KUALA LUMPUR: The Malaysia chapter of the Retail and Trade Brands Advocacy (RTBA) has called on the government to cut tobacco taxes to curb the black market in illicit cigarettes, as suggested by Pontian MP Ahmad Maslan in the Dewan Rakyat recently.
Managing director Fazli Nordin said the core factor driving the illegal cigarette trade was the wide price gap between legal and illegal products, resulting in the current critical level of illicit cigarettes in the country.
“There are international and local studies that support this claim,” he said in a statement today.
The RTBA is an NGO that aims to safeguard supply chains and brands from criminal conduct.
The RTBA’s own “Illicit Tobacco in the Asia-Pacific Region: Causes and Solutions” report, published in April 2020, showed that the sales of illegal cigarettes in Malaysia rose to 65% in 2020 from 37% in 2015, following a substantial excise hike on legal products in 2015.
“Clearly, the numbers speak for themselves,” said Fazli.
Ahmad had recently mooted the idea of halving tobacco taxes to sell cigarettes at RM8 per pack in a two-year pilot study to curb the black market and that Malaysia lost RM5 billion in tobacco tax revenue annually. He said 64% of cigarettes sold in the country were illegal sticks, while only 36% were taxed, legal cigarettes.

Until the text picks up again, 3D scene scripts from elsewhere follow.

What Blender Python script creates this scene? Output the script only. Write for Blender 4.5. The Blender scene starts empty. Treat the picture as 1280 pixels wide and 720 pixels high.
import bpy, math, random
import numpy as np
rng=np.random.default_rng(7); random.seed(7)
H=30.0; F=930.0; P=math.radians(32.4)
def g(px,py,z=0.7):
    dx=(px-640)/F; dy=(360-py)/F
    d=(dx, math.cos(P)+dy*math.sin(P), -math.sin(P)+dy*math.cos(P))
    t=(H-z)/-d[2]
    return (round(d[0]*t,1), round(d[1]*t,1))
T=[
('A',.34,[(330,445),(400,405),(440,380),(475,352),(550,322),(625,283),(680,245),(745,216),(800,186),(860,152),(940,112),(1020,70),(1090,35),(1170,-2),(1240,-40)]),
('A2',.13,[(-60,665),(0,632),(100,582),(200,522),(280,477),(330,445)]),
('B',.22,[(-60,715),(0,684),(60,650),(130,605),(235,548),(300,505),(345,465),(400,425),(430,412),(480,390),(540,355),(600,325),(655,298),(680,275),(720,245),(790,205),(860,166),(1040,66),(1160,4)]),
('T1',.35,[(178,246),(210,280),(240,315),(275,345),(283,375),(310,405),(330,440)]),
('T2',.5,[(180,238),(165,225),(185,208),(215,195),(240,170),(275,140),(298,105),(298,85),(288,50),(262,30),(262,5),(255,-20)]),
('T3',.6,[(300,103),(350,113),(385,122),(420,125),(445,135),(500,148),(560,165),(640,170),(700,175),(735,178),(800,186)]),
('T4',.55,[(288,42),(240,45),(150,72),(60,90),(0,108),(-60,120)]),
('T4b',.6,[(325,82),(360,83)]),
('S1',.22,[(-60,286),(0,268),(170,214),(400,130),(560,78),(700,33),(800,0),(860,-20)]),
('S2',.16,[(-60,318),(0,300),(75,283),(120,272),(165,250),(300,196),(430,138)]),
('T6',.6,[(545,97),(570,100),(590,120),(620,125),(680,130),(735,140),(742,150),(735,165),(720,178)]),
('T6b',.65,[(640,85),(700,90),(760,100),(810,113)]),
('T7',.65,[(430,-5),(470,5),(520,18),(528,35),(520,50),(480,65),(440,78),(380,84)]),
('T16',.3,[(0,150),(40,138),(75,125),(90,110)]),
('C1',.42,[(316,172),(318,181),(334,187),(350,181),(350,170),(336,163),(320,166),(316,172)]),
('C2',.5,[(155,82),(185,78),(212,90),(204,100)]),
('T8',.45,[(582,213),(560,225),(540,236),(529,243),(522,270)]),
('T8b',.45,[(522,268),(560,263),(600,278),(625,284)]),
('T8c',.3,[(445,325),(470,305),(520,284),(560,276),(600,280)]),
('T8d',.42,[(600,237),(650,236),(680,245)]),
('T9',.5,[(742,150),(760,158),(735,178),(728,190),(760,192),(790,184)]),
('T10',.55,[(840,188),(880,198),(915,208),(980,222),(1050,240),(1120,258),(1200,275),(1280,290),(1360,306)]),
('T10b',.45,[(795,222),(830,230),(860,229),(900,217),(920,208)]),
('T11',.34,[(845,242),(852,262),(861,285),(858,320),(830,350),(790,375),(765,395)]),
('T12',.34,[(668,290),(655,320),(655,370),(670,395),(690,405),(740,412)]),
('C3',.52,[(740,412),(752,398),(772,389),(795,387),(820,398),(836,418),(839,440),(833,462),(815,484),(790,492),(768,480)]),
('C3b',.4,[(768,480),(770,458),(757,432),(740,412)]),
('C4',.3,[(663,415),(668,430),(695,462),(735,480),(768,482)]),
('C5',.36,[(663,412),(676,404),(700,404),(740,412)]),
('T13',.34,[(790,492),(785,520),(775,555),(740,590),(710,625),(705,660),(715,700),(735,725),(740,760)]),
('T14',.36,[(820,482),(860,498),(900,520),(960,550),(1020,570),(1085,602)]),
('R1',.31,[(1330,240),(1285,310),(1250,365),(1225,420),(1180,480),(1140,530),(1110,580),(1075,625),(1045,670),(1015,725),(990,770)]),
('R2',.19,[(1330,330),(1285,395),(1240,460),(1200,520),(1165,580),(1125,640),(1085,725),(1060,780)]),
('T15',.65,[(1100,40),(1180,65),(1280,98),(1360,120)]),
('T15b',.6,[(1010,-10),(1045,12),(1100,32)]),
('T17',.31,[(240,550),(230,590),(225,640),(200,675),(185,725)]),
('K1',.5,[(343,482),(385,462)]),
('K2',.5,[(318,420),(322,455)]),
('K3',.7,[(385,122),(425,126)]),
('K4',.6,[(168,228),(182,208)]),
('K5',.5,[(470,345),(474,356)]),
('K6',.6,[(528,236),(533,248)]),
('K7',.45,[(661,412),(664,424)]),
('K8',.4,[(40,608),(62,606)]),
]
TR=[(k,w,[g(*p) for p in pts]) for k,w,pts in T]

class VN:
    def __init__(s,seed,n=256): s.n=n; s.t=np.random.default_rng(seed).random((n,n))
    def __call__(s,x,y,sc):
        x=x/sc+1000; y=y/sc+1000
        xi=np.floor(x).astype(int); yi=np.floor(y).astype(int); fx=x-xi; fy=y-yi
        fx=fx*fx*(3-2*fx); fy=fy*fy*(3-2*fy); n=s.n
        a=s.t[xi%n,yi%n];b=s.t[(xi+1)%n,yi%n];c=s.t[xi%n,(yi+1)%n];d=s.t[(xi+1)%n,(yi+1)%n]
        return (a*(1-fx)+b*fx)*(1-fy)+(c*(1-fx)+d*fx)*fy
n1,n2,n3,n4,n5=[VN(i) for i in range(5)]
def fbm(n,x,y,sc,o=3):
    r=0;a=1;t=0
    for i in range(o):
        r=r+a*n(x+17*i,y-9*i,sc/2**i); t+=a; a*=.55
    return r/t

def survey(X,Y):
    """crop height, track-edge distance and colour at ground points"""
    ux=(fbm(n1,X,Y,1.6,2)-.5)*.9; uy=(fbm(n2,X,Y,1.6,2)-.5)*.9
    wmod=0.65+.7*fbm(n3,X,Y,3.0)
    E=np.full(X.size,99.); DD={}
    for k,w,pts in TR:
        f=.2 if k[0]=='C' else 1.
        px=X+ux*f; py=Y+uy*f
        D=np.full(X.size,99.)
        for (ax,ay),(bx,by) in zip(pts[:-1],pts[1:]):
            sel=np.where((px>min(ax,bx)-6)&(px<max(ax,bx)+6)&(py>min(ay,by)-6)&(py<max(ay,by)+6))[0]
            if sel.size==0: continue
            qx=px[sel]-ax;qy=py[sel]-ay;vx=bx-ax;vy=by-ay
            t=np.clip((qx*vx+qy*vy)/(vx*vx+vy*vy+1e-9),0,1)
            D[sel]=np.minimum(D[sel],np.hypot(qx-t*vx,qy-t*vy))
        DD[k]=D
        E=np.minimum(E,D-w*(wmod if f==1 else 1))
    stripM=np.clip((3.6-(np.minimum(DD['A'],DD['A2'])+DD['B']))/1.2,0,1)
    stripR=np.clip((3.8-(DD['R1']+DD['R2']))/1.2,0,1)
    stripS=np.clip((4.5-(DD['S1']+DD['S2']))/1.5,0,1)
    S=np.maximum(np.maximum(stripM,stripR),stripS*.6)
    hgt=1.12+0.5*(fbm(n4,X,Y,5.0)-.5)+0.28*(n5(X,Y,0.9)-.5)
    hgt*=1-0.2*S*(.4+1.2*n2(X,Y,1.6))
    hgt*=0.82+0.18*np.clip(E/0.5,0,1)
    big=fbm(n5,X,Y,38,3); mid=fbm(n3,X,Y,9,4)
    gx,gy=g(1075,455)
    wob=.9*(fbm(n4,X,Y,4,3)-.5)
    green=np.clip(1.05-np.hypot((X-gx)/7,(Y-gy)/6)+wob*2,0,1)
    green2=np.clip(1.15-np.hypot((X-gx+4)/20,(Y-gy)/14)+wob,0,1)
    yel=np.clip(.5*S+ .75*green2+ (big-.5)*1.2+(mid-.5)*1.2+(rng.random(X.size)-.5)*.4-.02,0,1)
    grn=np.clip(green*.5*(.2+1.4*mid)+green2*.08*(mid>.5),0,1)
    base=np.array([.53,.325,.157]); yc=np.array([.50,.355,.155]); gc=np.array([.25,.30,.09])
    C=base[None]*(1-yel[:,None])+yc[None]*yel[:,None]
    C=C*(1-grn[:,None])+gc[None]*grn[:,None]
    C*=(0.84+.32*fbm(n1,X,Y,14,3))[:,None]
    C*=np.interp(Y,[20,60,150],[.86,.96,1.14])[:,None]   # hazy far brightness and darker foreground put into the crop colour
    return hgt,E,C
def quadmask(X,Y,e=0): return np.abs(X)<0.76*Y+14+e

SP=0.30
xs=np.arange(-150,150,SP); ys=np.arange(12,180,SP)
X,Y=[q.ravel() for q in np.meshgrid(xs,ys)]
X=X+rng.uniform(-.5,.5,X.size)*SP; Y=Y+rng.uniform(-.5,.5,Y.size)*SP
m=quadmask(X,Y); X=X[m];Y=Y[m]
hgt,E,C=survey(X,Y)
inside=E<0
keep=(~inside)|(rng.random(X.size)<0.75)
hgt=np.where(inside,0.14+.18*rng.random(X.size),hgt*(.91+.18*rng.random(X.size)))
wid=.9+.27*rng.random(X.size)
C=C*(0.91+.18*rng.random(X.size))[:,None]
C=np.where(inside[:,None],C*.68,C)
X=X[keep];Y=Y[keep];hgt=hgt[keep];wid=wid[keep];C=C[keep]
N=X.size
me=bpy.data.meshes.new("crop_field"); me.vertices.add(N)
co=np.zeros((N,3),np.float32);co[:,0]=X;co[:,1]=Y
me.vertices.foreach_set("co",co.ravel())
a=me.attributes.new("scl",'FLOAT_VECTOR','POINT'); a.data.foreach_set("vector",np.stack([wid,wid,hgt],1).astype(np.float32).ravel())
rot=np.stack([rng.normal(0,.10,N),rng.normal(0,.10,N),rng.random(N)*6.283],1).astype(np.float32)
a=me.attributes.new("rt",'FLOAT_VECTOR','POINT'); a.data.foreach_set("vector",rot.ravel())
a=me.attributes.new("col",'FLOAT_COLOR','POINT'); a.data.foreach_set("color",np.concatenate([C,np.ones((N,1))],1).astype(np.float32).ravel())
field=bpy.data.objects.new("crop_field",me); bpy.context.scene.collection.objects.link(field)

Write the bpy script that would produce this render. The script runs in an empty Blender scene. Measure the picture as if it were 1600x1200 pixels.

He claimed cigarettes often vanished in Malaysia during the transshipment process and got re-exported to another country. As such, Malaysia lost about RM5 billion in tobacco tax revenue every year.
Fazli said Ahmad was spot on in identifying excise reforms as a solution that can best complement the enhanced enforcement initiatives put in place in the 2021 budget to tackle the tobacco black market in a comprehensive manner.
He commended the government for making the bold move to address the tobacco black market in the 2021 budget.
The initiatives, such as strengthening the multi-agency task force with the participation of the Malaysian Anti-Corruption Commission and National Financial Crime Centre, as well as announcing restrictions on cigarette transhipment activities, will help address the supply chain route for the tobacco black market to a certain extent, he added.